The coherence equals one in your example because you estimated the spectra Pxx, Pyy, and Pxy using a single segment. If you use multiple segments, the coherence esitmate will have be between 0 and 1. I will explain this more below, but first:
The time vector in your data is sampled at a non-uniform rate. See plot of delta t versus sample number below.
The plot shows that there are handful of points sampled fast, then about 60% of the points are sampled relatively slowly, then the last 40% (approximately) of points are sampled about 17 times faster (dt is 17 times smaller) than the first 60%. Therefore you should resample to a uniform rate, with interp1(), before estimating spectra. Or maybe the time vector in your data file is wrong.
Let's pretend the data is sampled at a uniform rate, with dt=1, i.e. fs=1/dt=1.
Estimate coherence the way you did, with a single segment that includes all the data.
Coh1=abs(Pxy1).^2./(Pxx1.*Pyy1);
Next: estimate coherence with segments that are one-eighth of full length (or just a bit shorter than 1/8, so that 8 segments will fit), plus 7 segments of equal length that overlap the first 8 by half on each side.

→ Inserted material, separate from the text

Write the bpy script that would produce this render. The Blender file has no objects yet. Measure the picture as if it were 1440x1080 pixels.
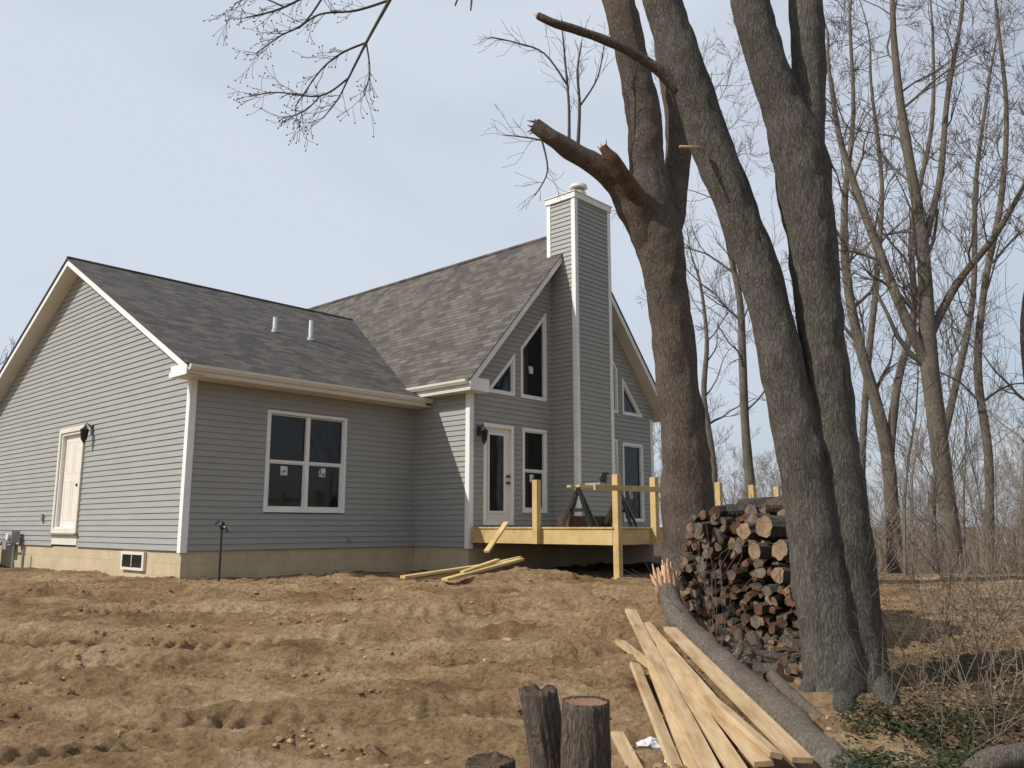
import bpy, math, random
from mathutils import Vector, noise
R=math.radians
S=bpy.context.scene
random.seed(7)
F=1175.0; PITCH=math.atan(200/1175.0); CP,SP=math.cos(PITCH),math.sin(PITCH); EYE=1.6
def V(*a): return Vector(a)
def ss(a,b,x):
    t=max(0,min(1,(x-a)/(b-a))); return t*t*(3-2*t)
# ---------------------------------------------------------------- materials
def base_mat(name,rough=.8,spec=.3,metal=0):
    m=bpy.data.materials.new(name); m.use_nodes=True
    nt=m.node_tree; b=nt.nodes['Principled BSDF']
    b.inputs['Roughness'].default_value=rough
    b.inputs['Specular IOR Level'].default_value=spec
    b.inputs['Metallic'].default_value=metal
    return m,nt,b
def N(nt,t,**k):
    n=nt.nodes.new(t)
    for a,v in k.items():
        if a in n.inputs: n.inputs[a].default_value=v
        else: setattr(n,a,v)
    return n
def ramp(nt,stops):
    r=nt.nodes.new('ShaderNodeValToRGB'); e=r.color_ramp.elements
    while len(e)<len(stops): e.new(.5)
    for i,(p,c) in enumerate(stops):
        e[i].position=p; e[i].color=(*c,1)
    return r
def nmat(name,stops,scale=5,rough=.8,bump=.3,bscale=20,mscale=(1,1,1),detail=5,dist=.02,spec=.3,coord='Object',rot=(0,0,0)):
    m,nt,b=base_mat(name,rough,spec)
    tc=N(nt,'ShaderNodeTexCoord'); mp=N(nt,'ShaderNodeMapping'); mp.inputs['Scale'].default_value=mscale
    mp.inputs['Rotation'].default_value=rot
    nt.links.new(tc.outputs[coord],mp.inputs[0])
    n1=N(nt,'ShaderNodeTexNoise',Scale=scale,Detail=detail,Roughness=.62)
    nt.links.new(mp.outputs[0],n1.inputs['Vector'])
    r=ramp(nt,stops); nt.links.new(n1.outputs[0],r.inputs[0]); nt.links.new(r.outputs[0],b.inputs['Base Color'])
    if bump:
        n2=N(nt,'ShaderNodeTexNoise',Scale=bscale,Detail=5,Roughness=.65)
        nt.links.new(mp.outputs[0],n2.inputs['Vector'])
        bp=N(nt,'ShaderNodeBump',Strength=bump,Distance=dist)
        nt.links.new(n2.outputs[0],bp.inputs['Height']); nt.links.new(bp.outputs[0],b.inputs['Normal'])
    return m
M={}
M['siding']=nmat('vinyl_siding',[(.3,(.285,.285,.265)),(.7,(.32,.318,.298))],1.5,.55,.05,60,(1,1,4))
M['white']=nmat('white_trim',[(.3,(.70,.70,.68)),(.7,(.79,.79,.77))],3,.5,.03,40)
M['soffit']=nmat('soffit_vinyl',[(.3,(.60,.57,.49)),(.7,(.68,.65,.57))],2,.6,.03,40)
M['frame_int']=nmat('window_vinyl',[(.3,(.66,.66,.64)),(.7,(.74,.74,.72))],3,.45,0)
M['door']=nmat('primed_door',[(.3,(.66,.60,.53)),(.7,(.74,.68,.61))],2,.5,.04,30)
M['sticker']=nmat('window_sticker',[(.42,(.12,.13,.14)),(.5,(.6,.62,.62))],14,.5,0)
M['black']=nmat('black_metal',[(.3,(.012,.012,.012)),(.7,(.03,.03,.03))],6,.4,.1,40,spec=.5)
M['gray']=nmat('gray_metal',[(.3,(.22,.23,.24)),(.7,(.32,.33,.34))],6,.45,.05,40,spec=.5)
M['core']=nmat('core_fill',[(.3,(.2,.21,.19)),(.7,(.24,.25,.23))],2,.8,0)  # fill for the solid core added to stop light inside the house
M['deck']=nmat('treated_pine',[(.2,(.36,.245,.10)),(.5,(.51,.37,.165)),(.8,(.61,.46,.23))],3,.7,.2,30,(1,1,1))
M['pine']=nmat('pine_lumber',[(.25,(.27,.165,.08)),(.5,(.44,.31,.175)),(.75,(.56,.42,.265))],2.2,.75,.3,14,(6,.6,6),rot=(0,0,R(-22)))
M['splinter']=nmat('splintered_wood',[(.2,(.26,.12,.06)),(.5,(.52,.33,.20)),(.8,(.68,.52,.36))],9,.8,.4,30,(4,4,.6))
M['heart']=nmat('torn_heartwood',[(.3,(.045,.026,.019)),(.7,(.13,.072,.046))],6,.85,.5,30,(4,4,.6))
M['end_a']=nmat('cut_wood_tan',[(.3,(.15,.095,.055)),(.7,(.30,.21,.13))],14,.85,.4,60)
M['end_b']=nmat('cut_wood_gray',[(.3,(.085,.065,.05)),(.7,(.20,.155,.12))],14,.85,.4,60)
M['end_c']=nmat('cut_wood_red',[(.3,(.075,.036,.022)),(.7,(.18,.092,.055))],14,.85,.4,60)
M['ivy']=nmat('ivy_leaf',[(.3,(.012,.019,.008)),(.7,(.042,.056,.022))],9,.6,0,spec=.2)
M['litter']=nmat('dead_leaf',[(.3,(.09,.06,.035)),(.7,(.27,.19,.115))],7,.8,0)
M['twig']=nmat('twig_bark',[(.3,(.06,.048,.04)),(.7,(.13,.105,.085))],6,.85,0)
M['brush']=nmat('brush_stem',[(.3,(.10,.08,.06)),(.7,(.22,.175,.135))],3,.85,0)
M['far']=nmat('distant_bark',[(.3,(.09,.075,.064)),(.7,(.17,.145,.122))],.8,.9,0)
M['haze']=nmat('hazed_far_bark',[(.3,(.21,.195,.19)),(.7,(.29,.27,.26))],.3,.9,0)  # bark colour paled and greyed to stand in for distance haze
M['plastic']=nmat('plastic_wrap',[(.3,(.45,.46,.47)),(.7,(.75,.76,.78))],12,.3,.4,20)
def bark(name,stops,s=1,bump=1.0,dist=.032):
    m,nt,b=base_mat(name,.9,.12)
    tc=N(nt,'ShaderNodeTexCoord'); mp=N(nt,'ShaderNodeMapping'); mp.inputs['Scale'].default_value=(s,s,s*.25)
    nt.links.new(tc.outputs['Object'],mp.inputs[0])
    wn=N(nt,'ShaderNodeTexNoise',Scale=9,Detail=4); nt.links.new(mp.outputs[0],wn.inputs['Vector'])
    mx=N(nt,'ShaderNodeVectorMath',operation='MULTIPLY_ADD'); mx.inputs[1].default_value=(.15,.15,.15)
    nt.links.new(wn.outputs['Color'],mx.inputs[0]); nt.links.new(mp.outputs[0],mx.inputs[2])
    vo=N(nt,'ShaderNodeTexVoronoi',Scale=30,feature='DISTANCE_TO_EDGE'); nt.links.new(mx.outputs[0],vo.inputs['Vector'])
    n2=N(nt,'ShaderNodeTexNoise',Scale=30,Detail=6,Roughness=.75); nt.links.new(mp.outputs[0],n2.inputs['Vector'])
    n3=N(nt,'ShaderNodeTexNoise',Scale=2.6,Detail=5); nt.links.new(tc.outputs['Object'],n3.inputs['Vector'])
    r=ramp(nt,stops)
    ad=N(nt,'ShaderNodeMath',operation='MULTIPLY_ADD'); ad.inputs[1].default_value=.75
    mr=N(nt,'ShaderNodeMath',operation='MINIMUM'); mr.inputs[1].default_value=.25
    nt.links.new(vo.outputs['Distance'],mr.inputs[0]); nt.links.new(mr.outputs[0],ad.inputs[0])
    h=N(nt,'ShaderNodeMath',operation='MULTIPLY_ADD'); h.inputs[1].default_value=.75
    nt.links.new(n2.outputs[0],h.inputs[0]); nt.links.new(ad.outputs[0],h.inputs[2])
    hh=N(nt,'ShaderNodeMath',operation='MULTIPLY'); hh.inputs[1].default_value=.4
    nt.links.new(n3.outputs[0],hh.inputs[0]); nt.links.new(hh.outputs[0],ad.inputs[2])
    nt.links.new(h.outputs[0],r.inputs[0]); nt.links.new(r.outputs[0],b.inputs['Base Color'])
    bp=N(nt,'ShaderNodeBump',Strength=bump,Distance=dist)
    nt.links.new(h.outputs[0],bp.inputs['Height']); nt.links.new(bp.outputs[0],b.inputs['Normal'])
    return m
M['bark1']=bark('brown_bark',[(.40,(.034,.026,.021)),(.62,(.095,.075,.060)),(.85,(.16,.132,.108))],1.3)
M['bark2']=bark('gray_bark',[(.40,(.034,.030,.025)),(.62,(.086,.077,.064)),(.85,(.15,.137,.116))],1.3)
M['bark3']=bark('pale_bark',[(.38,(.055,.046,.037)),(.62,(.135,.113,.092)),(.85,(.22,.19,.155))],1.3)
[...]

Thus there will be 15 total segments, each with length <= 1/8 of the full length sequence. This approach uses all or almost all the data, and reduces the variance in the power spectral estimate, compared to the estimate obtained with a single full-length segment.
if mod(Nseg,2)==1,Nseg=Nseg-1; end
Pxx8=cpsd(x,x,Nseg,Nseg/2,Nseg);
Pyy8=cpsd(y,y,Nseg,Nseg/2,Nseg);
Pxy8=cpsd(x,y,Nseg,Nseg/2,Nseg);
Coh8=abs(Pxy8).^2./(Pxx8.*Pyy8);
Plot results
plot(f1,Coh1,'-r.',f8,Coh8,'-b.')
grid on; xlabel('Frequency'); ylabel('\gamma^2'); title('Coherence Estimates')
legend('1 segment','15 segments');
The code above produces the figure below:
The figure shows that when one estimates coherence with one segment, the coherence equals 1 at all frequencies. But if one uses multiple segments, the estimate of coherence is more realistic, and is between 0 and 1. Frequency goes from 0 to 0.5 in the plot above, because we assumed sampling rate fs=1. Thefore the coherence spectra go up to the Nyquist frequency.
Computing coherence with a single segment is kind of like like estimating Pearson correlation (r-squared) for the best-fit straight line, for a data set with just two points. The line fits the data perfectly when there are only two points, so r^2=1.000. Not a perfect analogy, but close.